L’excitation donnée à l’industrie impliquait de la part du gouvernement l’obligation de favoriser de tout son pouvoir l’écoulement de nos produits au dehors ; elle nécessitait aussi les efforts actifs du commerce français pour exploiter les débouchés existans. Ces deux conditions, qui ont si puissamment contribué à la grandeur commerciale de l’Angleterre, se sont-elles également rencontrées dans notre pays ? Le gouvernement de juillet, on ne saurait le nier sans injustice, avait eu le sentiment de son devoir envers l’industrie nationale. Une série d’actes très nombreux révèlent en lui la préoccupation d’assurer à nos fabriques des moyens d’écoulement. C’était là le but des missions en Perse et en Chine, des explorations entreprises sur les côtes de l’Australie et de la Nouvelle-Zélande, des tentatives un moment projetées sur un des îlots de l’archipel Soulou, des études approfondies exécutées sur la côte occidentale de Madagascar, de l’occupation des îles Marquises et de l’archipel de la Société. Pourquoi ces essais multipliés n’ont-ils pas produit les résultats qu’on paraissait en attendre ? Le gouvernement fut gêné, il faut bien le dire, par des considérations inhérentes au système général de sa politique extérieure. En face d’un pays aussi ombrageux que la Grande-Bretagne, quand il s’agit de son commerce, il restreignit plus d’une fois le cercle de son action, ou renonça à des projets déjà conçus, dans la crainte d’ébranler une alliance qui formait le pivot de ses relations étrangères. Tout en signalant ces mécomptes, l’histoire reconnaîtra en dernière analyse que le gouvernement de juillet a été pour l’industrie un instituteur éclairé et un patron vigilant ; mais, tandis qu’il travaillait avec une attentive sollicitude à l’éducation industrielle de la France, il n’accordait pas la même importance à son éducation commerciale.

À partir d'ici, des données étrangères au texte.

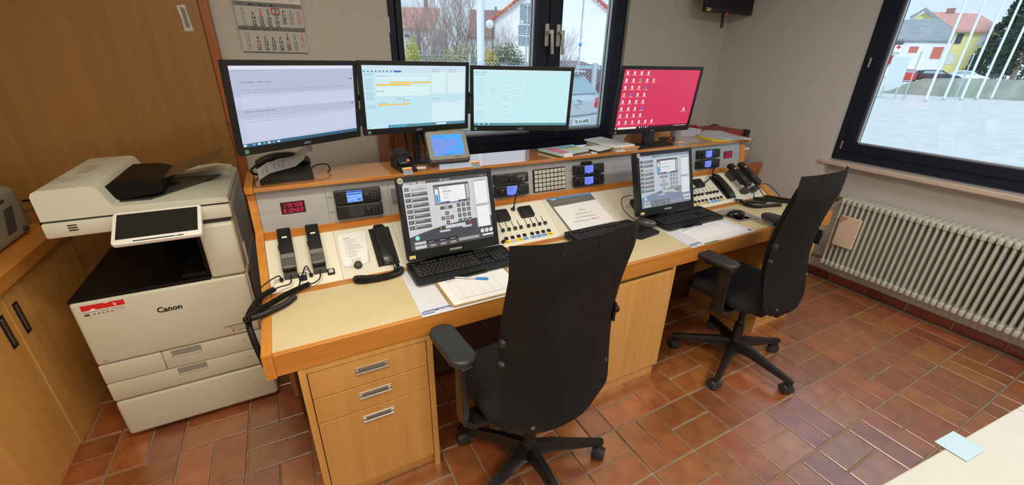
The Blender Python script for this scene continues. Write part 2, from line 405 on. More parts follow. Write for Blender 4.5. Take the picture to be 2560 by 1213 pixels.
# wardrobe front covering the left end of the back wall
t = thing('built_in_wardrobe', 'tall flat oak wardrobe front covering the wall behind the copier', 'wardrobe', (-2.0, 1.68, 0))
b = B(); b.bb(-2.74, -1.376, 1.655, 1.70, .0, 2.54, .002); ob('door', b, WD_DARK, t)
b = B(); b.bb(-1.374, -1.335, 1.645, 1.705, .0, 2.54, .002); ob('edge_strip', b, WD_RED, t, label='red-brown vertical edge strip')
Tp = frame((-1.441, 1.654, 1.715), (1, 0, 0), (0, 0, 1))
Tq = Tp @ Matrix.Rotation(R(4), 4, 'Z')
b = B(Tq); b.prism([(-.017, -.055), (.019, -.053), (.016, .05), (.02, .056), (-.016, .054), (-.014, .0)], 0, .002); lp = ob('lock_plate', b, W_CHROME, t, label='torn shiny metal tape plate')
b = B(Tq); b.prism([(-.007, -.037), (.009, -.04), (.011, .04), (-.006, .05), (-.004, .01)], .002, .003); ob('plate_insert', b, W_GREY, lp)
b = B(Tp); b.cyl((.062, -.48, 0), (.062, -.48, .002), .004); ob('screw_hole', b, W_MATT, t)
# low cupboards along the left wall
t = thing('low_cupboard', 'low oak cupboard run with vertical grip recesses, left of the copier', 'cupboard', (-2.45, .5, 0))
b = B(); b.bb(-2.74, -2.16, -1.3, 1.65, 0, .755); ob('carcass', b, WD_Z, t)
for y0, y1 in ((1.003, 1.645), (.36, .997), (-.28, .354), (-.92, -.286)):
    b = B(); b.bb(-2.16, -2.14, y0, y1, .0, .748, .002); d = ob('door', b, WD_Z, t)
    yh = y0+.05 if y0 > 1 else y1-.05
    if y0 < .3: continue
    b = B(); b.bb(-2.141, -2.137, yh-.018, yh+.018, .555, .69, .002); h = ob('grip_recess', b, W_MATT, d, label='black vertical grip recess')
    b = B(); b.bb(-2.139, -2.133, yh-.010, yh+.010, .568, .68, .003); ob('grip', b, W_STEEL, h)
t = tag(ob('cupboard_worktop', (lambda q: (q.bb(-2.74, -2.12, -1.3, 1.65, .757, .815, .004, 2), q)[1])(B()), WD_Y), 'oak edged worktop lying on the low cupboards at far left', 'worktop')
# grey machine on it
t = thing('fax_machine', 'grey beige office machine with side vents on the left worktop', 'printer', (-2.4, 1.35, .816))
b = B(); b.bb(-2.62, -2.2, 1.0, 1.54, .818, 1.035, .03, 4); ob('housing', b, W_FAX, t, 40)
b = B()
for k in range(11): b.bb(-2.204, -2.197, 1.385-.004*k, 1.455-.004*k, .955-.009*k, .959-.009*k)
ob('vent_slots', b, W_DGREY, t)
b = B(); b.bb(-2.205, -2.196, 1.33, 1.42, .985, 1.0, .004); ob('grip', b, W_DGREY, t)
b = B(); b.cyl((-2.204, 1.47, .85), (-2.19, 1.47, .85), .012); ob('socket', b, W_DGREY, t)
P = smooth_path([(-2.205, 1.56, .95), (-2.16, 1.60, .93), (-2.11, 1.61, .86), (-2.14, 1.6, .83), (-2.2, 1.6, .822)])
b = B(); b.tube(P, .006, 6); b.tube(smooth_path([(-2.2, 1.57, .90), (-2.1, 1.62, .90), (-2.0, 1.64, .89)]), .003, 5); tag(ob('power_cable', b, W_RUB, None, 40), 'black cables curling behind the grey machine on the left worktop', 'cable')
# radiator
t = thing('column_radiator', 'cream column radiator in the niche below the right window', 'radiator', (2.47, -.3, 0))
x0, x1 = 2.40, 2.515; y = .40; sec_me = None
def section():
    b = B()
    for x in (2.405, 2.442, 2.479, 2.516): b.tube([(x, 0, .205), (x, 0, .66)], .0092, 8)
    for z in (.19, .675): b.box((2.46, 0, z), (.135, .029, .044), .011, 3); b.cyl((2.46, -.0168, z), (2.46, .0168, z), .017, n=10)
    return b
n = 0
while y > -1.2:
    if sec_me is None:
        o = ob('radiator_section', section(), W_RAD, t, 50); sec_me = o.data; inv = o.matrix_parent_inverse.copy()
    else: o = ob('radiator_section', sec_me, W_RAD, t)
    o.location.y = y; y -= .0338
b = B(); b.cyl((2.46, .425, .675), (2.46, .465, .675), .012); b.cyl((2.46, .46, .675), (2.46, .49, .675), .018, n=8); b.cyl((2.46, .49, .675), (2.46, .57, .675), .027, .022, n=10); b.cyl((2.46, .49, .675), (2.53, .49, .64), .011)
v = ob('valve', b, W_BRASS, t, 30, label='old brass valve with a round head')
b = B(); b.cyl((2.46, .42, .19), (2.46, .50, .19), .011); b.cyl((2.46, .50, .19), (2.46, .545, .185), .016, .012, n=8); ob('return_valve', b, W_BRASS, t, 30)
b = B(); b.bb(2.372, 2.392, .238, .37, .352, .582, .006, 2); c = tag(ob('cardboard_cover', b, mat('beige_card', rgb(226, 200, 180), .8)), 'beige cardboard sheet tucked on the left end of the radiator', 'card')
b = B(frame((2.3715, .30, .56), (0, -1, 0), (0, 0, 1))); b.prism([(-.069, .02), (-.015, .02), (-.069, -.05)], 0, .002); ob('torn_flap', b, W_CARD, c)
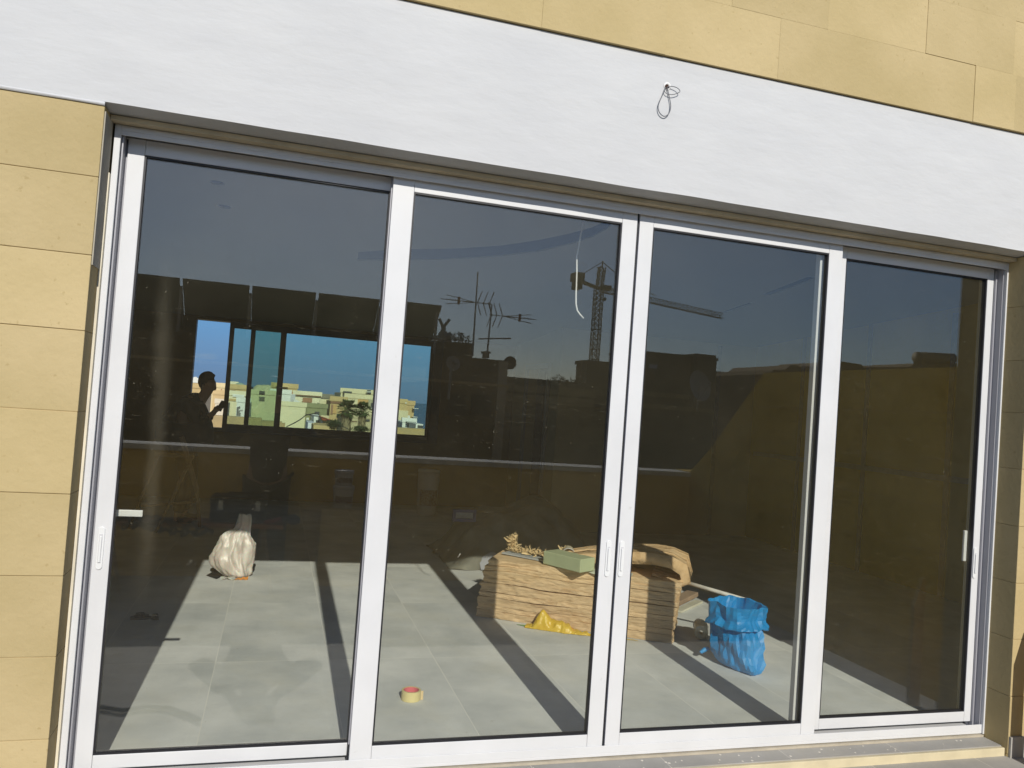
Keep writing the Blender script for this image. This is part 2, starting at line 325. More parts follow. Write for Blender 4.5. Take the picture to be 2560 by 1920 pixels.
# beam: hand-plastered band, its lower arris slightly wavy
def beam(u, v):
    x = -6+13*u
    loop = [(-.205, 2.633), (-.205, 2.643), (-.207, 2.80), (-.209, 3.0), (-.207, 3.20), (-.206, 3.252), (.0, 3.252), (.11, 3.252), (.11, 2.56), (.0, 2.600), (-.05, 2.61), (-.10, 2.622), (-.19, 2.633)]
    k = int(round(v*(len(loop)))) % len(loop); y, z = loop[k]
    wv = noise.noise(Vector((x*3.1, 0, 3)))*.004
    if k in (0, 1): z += wv; y += noise.noise(Vector((x*2.3, 7, 3)))*.003
    if k in (2, 3, 4): y += noise.noise(Vector((x*1.3, z*3, 1)))*.004
    if x < -.72 and k in (0, 12, 11, 10, 9, 8): z = min(z, 2.6225)-.0
    return (x, y, z)
mb = MB().grid(beam, 260, 13)
part('plaster_band', mb, PLASTER, house, bevel=0, smooth=False)
# plaster lip left on the stone below the band, left of the opening
def lip(u, v):
    x = -6+5.3*u; return (x, -.2035-.004*v*(1-v)*4, 2.629-.010*v-.003*noise.noise(Vector((x*4, v, 0))))
part('plaster_lip', MB().grid(lip, 90, 4), PLASTER, house, solid=.004)
# grey render in the upper jambs
part('jamb_render', MB().box(-.7025, -.6965, -.192, -.06, 2.02, 2.60), RENDER, house)
part('mortar_bed', MB().box(-.699, 3.82, -.105, -.056, 2.6005, 2.6185), pbr('mortar_bed', (.56, .47, .32), .95, var=.12, vscale=9), house)
# room shell
def ceil_z(y): return 2.735+(6.5-y)*.0648
mb = MB().box(-2.45, -2.2, .11, 8.8, -.3, 3.4)
part('left_wall', mb, CONCR, house)
mb = MB().box(-2.2, -1.187, 8.6, 8.85, -.3, 3.4).box(2.42, 3.62, 8.6, 8.85, -.3, 3.4).box(-1.187, 2.42, 8.6, 8.85, -.3, .955).box(-1.187, 2.42, 8.6, 8.85, 2.548, 3.4)
part('back_wall', mb, CONCR, house)
mb = MB().box(3.6, 6.85, 6.5, 6.75, -.3, 3.4)
part('board_wall', mb, GYPS, house)
mb = MB().box(6.6, 6.85, .11, 6.5, -.3, 3.4)
part('right_wall', mb, GYPS2, house)
mb = MB()
for y in (.6, 1.8, 3.0, 4.2, 5.4): mb.box(6.585, 6.5995, y-.03, y+.03, 0, 2.9)
mb.box(6.586, 6.5995, .2, 6.4, 1.17, 1.23)
for x in (4.8, 6.0): mb.box(x-.03, x+.03, 6.488, 6.4995, 0, 2.7)
part('board_joints', mb, JOINT, house)
mb = MB().box(3.6, 3.75, 6.75, 6.90, 0, 3.4).box(3.6, 3.75, 7.88, 8.6, 0, 3.4).box(3.6, 3.75, 6.90, 7.88, 2.2, 3.4)
part('passage_wall', mb, GYPS, house)
mb = MB().box(-2.2, -.75, .065, .11, -.12, 3.4)
part('front_inner_wall', MB().box(-2.2, -.70, .112, .14, 0, 3.4).box(3.83, 6.6, .112, .14, 0, 3.4).box(-.70, 3.83, .112, .14, 2.60, 3.4), GYPS, house)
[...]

C’était malheureusement dans cette infériorité de la France, sous le point de vue de l’éducation commerciale, que résidait pour notre industrie même une grande cause de faiblesse. Tandis que la production industrielle était en voie de progrès, le commerce français ne la secondait qu’imparfaitement : il ne mettait pas au service de nos fabriques cette ardeur persévérante, tout à la fois réfléchie et audacieuse, qui a si bien réussi aux négocians anglais et américains. Le gouvernement de 1830 n’avait-il aucun moyen d’arracher notre commerce à cette torpeur, de le stimuler, de le diriger, de lui donner sinon l’audace, au moins les lumières qui lui manquaient ? Sans attribuer au rôle de l’état, en pareille matière, une influence exagérée ; nous croyons que l’ignorance et la timidité,

  1. Le nombre des exposans à l’exposition de 1834 était de 2,447 ; en 1839, de 3,281 ; en 1844, de 3,919.